I laid in bed listening, and I thought of the warehouse. Added on to the rear of the house was a room my grandfather called the warehouse, a dusty old place filled with objects collected over the years. There, my grandfather kept old bottles, rifle shells with cracked cases, piles of ten-cent detective and western pulp magazines, the kind with the ragged, untrimmed edges. And there were books, too. Why, I even saw a copy of Zane Grey’s Riders of the Purple Sage. Looking closer, there were mousetraps, empty dynamite boxes, broken scissors, a double barreled shotgun, knives, Prince Albert tobacco cans, and a whetstone worn from a thousand blades.

And there was food. Lining a wall were assorted jars of my grandmother’s canned fruits and vegetables, their succulent contents gleaming inside the glass containers. There was a feeling of abundance, of plentiful food, ample materials, necessities of life stored away for winter.

And then, one day, it was no more. The orchard grew silent and bare, the last leaves washed away by autumn’s windy exit. The apple shed was quiet, except for the fluttering of sparrows in the rafters. Small animals, tree frogs, and tiny creatures dug underground.

*       *       *

A soft snow covers the fields, cloaking the last vestiges of autumn in a mantle of white. Smoke curls from the chimney, while inside are visions of people gathered before a large stone fireplace, reading, as is their custom after an early winter supper. The lights come on sooner, as darkness falls earlier, and nights become cold.
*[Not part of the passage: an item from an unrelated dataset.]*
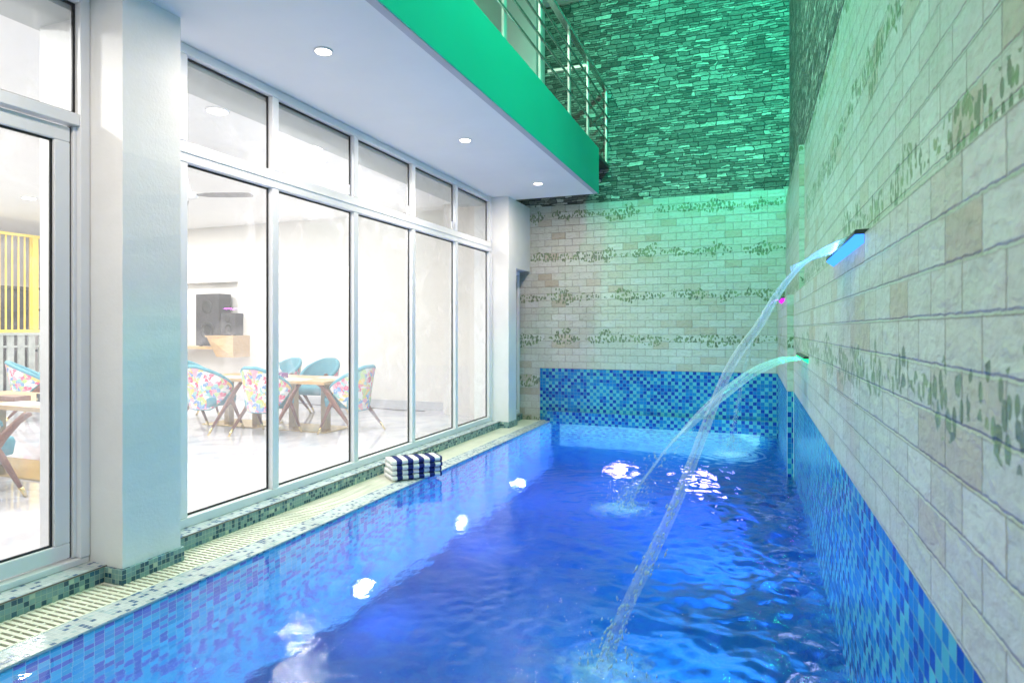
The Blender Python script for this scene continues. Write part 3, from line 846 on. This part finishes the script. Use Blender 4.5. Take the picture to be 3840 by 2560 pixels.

Now the image is beginning to fade––time is receding, memories vivid, my eyes become moist. And the snow continues to fall, covering an era of days past.

Gone now are the orchards of fruit trees, the thump of apples rolling down a chute, the creak of a tire-swing rope against an oak limb. Gone are the sounds of tires on gravel, wagons loaded with apples, ax against wood, all replaced by silence. Gone, too, are the sights of harvest activity, the sweet smell of fresh grain, the aroma of a peach cobbler. But somewhere, someplace, high in a cherry tree, there is a boy sitting in a comfortable and familiar perch, a worn spot where three limbs join together.